French tyre manufacturer Michelin last night sold its entire 9.98% stake in Korea’s Hankook Tire through a block trade, ending a partnership between the two firms that started in 2003.
The seller initially aimed to raise between $586 million and $613 million from the divestment, but the deal ended up pricing below the initial offering range, resulting in a final deal size of W623 billion ($558 million).
Even so, this is the largest block trade in Asia since Permira raised $613 million from a sell-down in Macau casino operator Galaxy Entertainment Group in early September. It comes after Hankook’s share price hit a record high of W50,000 on November 4, which explains why Michelin decided to sell now.
The French company, whose full name is Compagnie Generale des Etablissements Michelin, offered approximately 15.2 million shares at a price between W43,000 and W45,000, which translated into a discount of 3.5% to 7.8% versus yesterday’s close of W46,650.
However, shortly before the order books were due to close at 10.30pm Hong Kong time, some additional demand came in below the price range.
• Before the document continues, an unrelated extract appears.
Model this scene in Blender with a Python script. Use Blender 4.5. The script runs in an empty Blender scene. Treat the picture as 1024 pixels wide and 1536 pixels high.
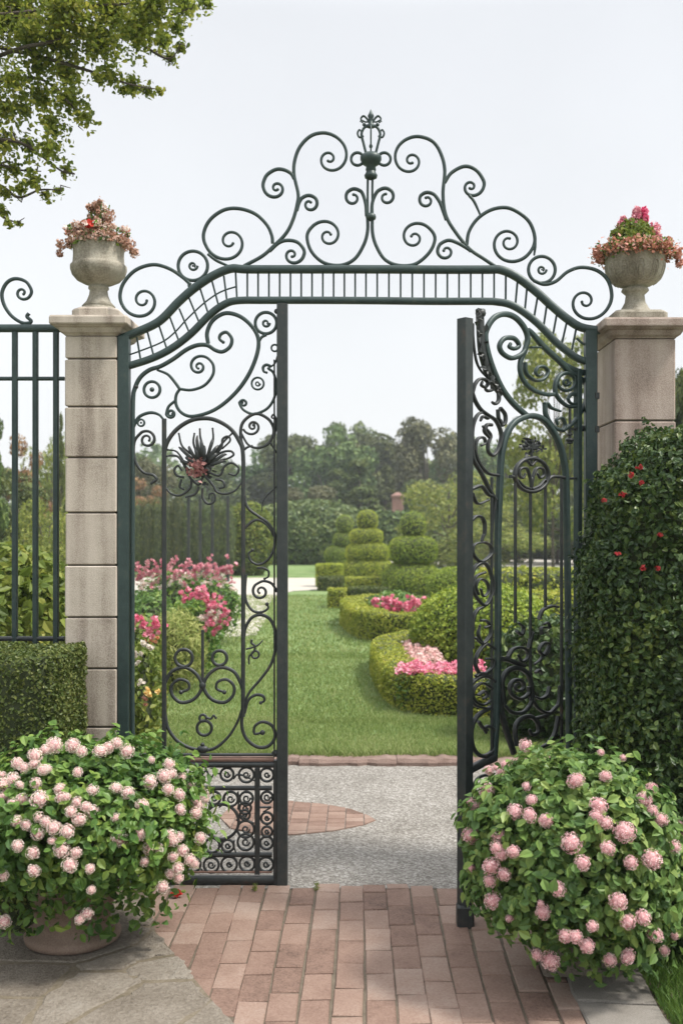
import bpy, math, random
import numpy as np
rng = np.random.default_rng(11)
random.seed(11)
PI = math.pi
S = bpy.context.scene
COL = S.collection
# ---------------------------------------------------------------- camera model (metres; y = away from the viewer)
F, CX, CY, H = 1570.0, 540.0, 790.0, 1.6
def W(px, py, d):
    return np.array([(px-CX)*d/F, d, H+(CY-py)*d/F])
def G(px, py, z=0.0):
    d = (H-z)*F/(py-CY)
    return np.array([(px-CX)*d/F, d, z])
def unit(v):
    v = np.asarray(v, float); return v/np.linalg.norm(v)
LOC = {}
# ---------------------------------------------------------------- materials
def newmat(name):
    m = bpy.data.materials.new(name); m.use_nodes = True
    nt = m.node_tree; b = nt.nodes['Principled BSDF']
    return m, nt, b
def ramp(nt, stops):
    r = nt.nodes.new('ShaderNodeValToRGB'); e = r.color_ramp.elements
    while len(e) < len(stops): e.new(0.5)
    for k, (p, c) in enumerate(stops):
        e[k].position = p; e[k].color = (*c, 1)
    return r
def noise(nt, scale, detail=4, rough=0.6, coord='Object'):
    t = nt.nodes.new('ShaderNodeTexCoord'); n = nt.nodes.new('ShaderNodeTexNoise')
    n.inputs['Scale'].default_value = scale; n.inputs['Detail'].default_value = detail
    n.inputs['Roughness'].default_value = rough
    nt.links.new(t.outputs[coord], n.inputs['Vector']); return n
def bump(nt, b, src, strength, dist):
    bp = nt.nodes.new('ShaderNodeBump'); bp.inputs['Strength'].default_value = strength
    bp.inputs['Distance'].default_value = dist
    nt.links.new(src, bp.inputs['Height']); nt.links.new(bp.outputs['Normal'], b.inputs['Normal'])
def mathn(nt, op, a, bv):
    m = nt.nodes.new('ShaderNodeMath'); m.operation = op
    for i, x in enumerate((a, bv)):
        if isinstance(x, (int, float)): m.inputs[i].default_value = x
        else: nt.links.new(x, m.inputs[i])
    return m.outputs[0]
def leafmat(name, cols, rough=0.5, trans=0.22, nscale=3.0, spec=0.35, objvar=0.0, gain=(1.6, 1.5, 1.15)):
    cols = [tuple(min(.9, a*b) for a, b in zip(c, gain)) for c in cols]; trans = trans*1.35
    m, nt, b = newmat(name)
    g = nt.nodes.new('ShaderNodeNewGeometry'); n = noise(nt, nscale, 3)
    f = mathn(nt, 'ADD', mathn(nt, 'MULTIPLY', g.outputs['Random Per Island'], 0.6), mathn(nt, 'MULTIPLY', n.outputs['Fac'], 0.8))
    f = mathn(nt, 'SUBTRACT', f, 0.2)
    k = len(cols)
    r = ramp(nt, [(0.1+0.8*i/(k-1), c) for i, c in enumerate(cols)])
    nt.links.new(f, r.inputs['Fac']); col = r.outputs['Color']
    if objvar:
        oi = nt.nodes.new('ShaderNodeObjectInfo'); hs = nt.nodes.new('ShaderNodeHueSaturation')
        nt.links.new(mathn(nt, 'ADD', mathn(nt, 'MULTIPLY', oi.outputs['Random'], 0.06*objvar), 0.5-0.04*objvar), hs.inputs['Hue'])
        nt.links.new(mathn(nt, 'ADD', mathn(nt, 'MULTIPLY', oi.outputs['Random'], 0.6*objvar), 1-0.3*objvar), hs.inputs['Value'])
        nt.links.new(col, hs.inputs['Color']); col = hs.outputs['Color']
    nt.links.new(col, b.inputs['Base Color'])
    b.inputs['Roughness'].default_value = rough; b.inputs['Specular IOR Level'].default_value = spec
    if trans:
        t = nt.nodes.new('ShaderNodeBsdfTranslucent'); mx = nt.nodes.new('ShaderNodeMixShader')
        mx.inputs[0].default_value = trans
        nt.links.new(col, t.inputs['Color'])
        nt.links.new(b.outputs[0], mx.inputs[1]); nt.links.new(t.outputs[0], mx.inputs[2])
        nt.links.new(mx.outputs[0], nt.nodes['Material Output'].inputs['Surface'])
    return m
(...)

The demand, which likely came from one single order, was described as institutional and of very good quality and, according to a source, the inclusion of this additional demand would significantly improve the quality of the overall order book.
So, after a discussion with the seller, the bookrunner (Citi) decided to lower the price to W41,000 to accommodate this late demand. This meant the deal cleared at a discount of 12.1% — significantly wider than the 5.1% discount that Permira had to accept on the Galaxy sale. However, Hankook’s share price has gained 33% since late September so perhaps it can be justified.
As of early this morning it was unclear how the pricing would affect Citi’s fees on this transaction. If the US bank had to cover the entire difference between W41,000 and W43,000, it would cost it about $28 million. However, it seems likely that Michelin would have agreed to at least some reduction in the price.
In a press release issued early this morning, the company said the placement had been successfully completed at a price of €26.54 per share, which translates to W41,000, indicating that Citi wouldn’t be paying the company more than that.
Also, having bought more than half its stake, or 6.3%, before March 2006 when the share price was below W15,000 and having added to it in June 2008 when the price was again around W15,000, Michelin stood to make a hefty gain from the sale even at a 12% discount. According to a source, the company was also very focused on selling its entire stake in one go.
There was no information on whether the deal was covered before the late demand appeared, but the willingness by the bookrunner to lower the price suggests that it probably wasn’t. In other words, if Michelin wanted to sell its entire stake yesterday, it may have had little choice but to accept a lower price.
In a press release issued yesterday, Michelin said the sale of this “financial shareholding” is part of the company’s effort to optimise its portfolio, in line with a new growth strategy it presented a year ago.
“In improving its liquidity position, the proceeds of the sale will allow the group to accelerate its industrial strategy in high-growth markets, in particular by optimising and strengthening plants dedicated to the production of entry-level and medium-range segment (tier-2 and tier-3) products in the passenger car and truck tyre markets,” it said.
Michelin said its gain from the sale amounted to approximately €255 million. It didn’t comment on what will happen to its partnership with Hankook, which is the leading tyre manufacturer in Korea.
The two firms entered into a cooperation agreement in January 2003, which covered various operational areas and was intended to exploit synergies in the areas of research and development, tyre manufacturing and tyre distribution, and to support their respective growth in the coming years. As part of the agreement, Michelin agreed to purchase over time up to 10% of Hankook’s share price.
According to a source, slightly more than 50 investors took part in last night’s transaction. The buyers included both long-only investors and hedge funds, and there was good demand from domestic Korean accounts.